Marvin Humphrey wrote on 1/23/10 10:02 PM:
OK, what about your suggestion of scanning cppsymbols? On my custom-compiled
vanilla debugging Perl on CentOS 5.2, I see lots of "i386". So, we could try
this hack: if it says it's i386, tell it "Haha nice try -- use the i486
instruction set at least."
that's right along the line I was thinking. Seems like it is a redhat thing.

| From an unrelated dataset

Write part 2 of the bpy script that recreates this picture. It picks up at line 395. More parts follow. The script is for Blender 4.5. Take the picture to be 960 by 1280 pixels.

I don't know to what extent we can trust $Config{cppsymbols}, though. The
output below from my PowerPC Mac Mini seems highly suspect.
Screw it. I'm giving up.
amen.
The only time that atomic intrinsics get used right now are when adding new
classes to VTable_registry, which is a LockFreeRegistry. That happens
infrequently enough that performance is not a concern and we can fall back to
pthread mutexes on systems where atomics are not made available via system
headers.
yes, that seems right. I noticed the fallback code in there (for Windows?) and
wondered if KS should be able to detect whether atomics are available and Do the
Right Thing.
yogi:perl marvin$ perl -MConfig -le 'print join("\n", split / /,
$Config{cppsymbols})'
__GNUC__=4
__GNUC_MINOR__=0
__LITTLE_ENDIAN__=1
_LP64=1
__LP64__=1
__MACH__=1
__PIC__=1
__STDC__=1
__amd64=1
__amd64__=1
__x86_64=1
__x86_64__=1
yes, those don't help at all because I have the exact same set on my Intel mac.